Before the three boys graduated from the eighth grade at the one-room Derby School in the spring of 1940, teacher Ruth Kaye and her husband took her young charges to Medford for dinner and a movie.

Before the three boys graduated from the eighth grade at the one-room Derby School in the spring of 1940, teacher Ruth Kaye and her husband took her young charges to Medford for dinner and a movie.

"One of the boys had never seen a movie before," Kaye recalls of the flick, "Northwest Passage" starring Spencer Tracy. "Oh, they had such a fine time. They were nice farm boys.

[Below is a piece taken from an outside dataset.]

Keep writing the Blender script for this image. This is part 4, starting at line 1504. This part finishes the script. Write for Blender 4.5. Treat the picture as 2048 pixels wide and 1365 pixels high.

"I never had any serious problems with any of my kids," adds the Medford resident. "The big boys — the eighth-graders — they would come over to the 'teacherage' at night for popcorn. They were more like family than students."

The "teacherage" was the little house where she and her late husband, Dick, a U.S. Forest Service employee, lived during the 1939-40 school year when she taught at the old school.

The school, which still stands along the Butte Falls Highway, is now a private residence but it will always be a school in her mind.

Like countless moms across this country today, Kaye, who turns 100 on May 19, will celebrate Mother's Day with her offspring. She and her daughter Glenda Kaye Thompson, 71, also of Medford, plan to have a pleasant dinner together.

She is immensely proud of Glenda, whom she refers to as her "angel," and sons Glen and Bruce.

But a full count of her "children" would have to include hundreds of former pupils in Canada and Oregon.

"When I was just a little girl in Saskatchewan, my mother bought me a slate with a base to sit it on," says the retired pedagogue, who was born in the Canadian province in 1913. "My brothers were my students. I decided then that I wanted to teach."

She began her career armed with a teaching certificate awarded after one year of post-high school study in Saskatchewan. Her first assignment was to a country school near Weyburn, a tiny town about 60 miles southeast of Moose Jaw. She was 18, teaching grades one through eight.

After teaching for five years in that one-room school, she moved to Southern Oregon, where she earned a two-year teaching degree in 1939 at what is now Southern Oregon University. She later received a bachelor's degree in teaching from the school.

Following a year at Derby, she later taught at the two-room Agate School in the White City area, and at Howard and Wilson elementary schools in Medford.

After nearly 30 years as a teacher, having only temporarily stepped away from the classroom to raise three children, she retired at an elementary school in Union in northeastern Oregon in 1975.

Built in 1915, the Derby school offered up to an eighth-grade education for the sons and daughters of local farmers and loggers.

According to Southern Oregon Historical Society records, there were 24 students at Derby in the mid-1920s. That had dropped to 15 by the time Kaye arrived. She was one of the last teachers at the school where slipping enrollment forced its closure shortly after World War II.

"I think my salary at Derby was $900 for the year," she says. "But I was only getting $500 a year in Saskatchewan."

And that included helping ninth- and 10th-graders at night with their correspondence courses, she said.

"That was too much for one person to do," she says. "I would teach all day, then start on the correspondence work that night."

She has good memories of Derby, where water was drawn from a well and a wood stove provided the only heat. Wooden desks were lined up on the pine heartwood floor. Looming above the cloakrooms was the bell tower.

Outside, just a few feet beyond the back door, stood a single-seater outhouse.

"It was so refreshing to look out the classroom windows and see the mountains," she says of teaching in a country school. "I loved going for a walk with the students. Back then, we did things like looking for wildflowers, things they probably don't do today."

There were no computers, no screens. Indeed, she never had to admonish students to turn off their electronic gadgetry.

"Reading, 'riting and 'rithametic was about all we had time to teach," she says. "I taught a little geography but not much. You just made your own curriculum.

"I always read to them for about 30 minutes after lunch," she says. "That was a favorite time for all of us."

She stops talking for a moment as she recalls the old one-room school and her students of long ago.

"You couldn't help but get close to your students in those days," she says. "We had some nice kids."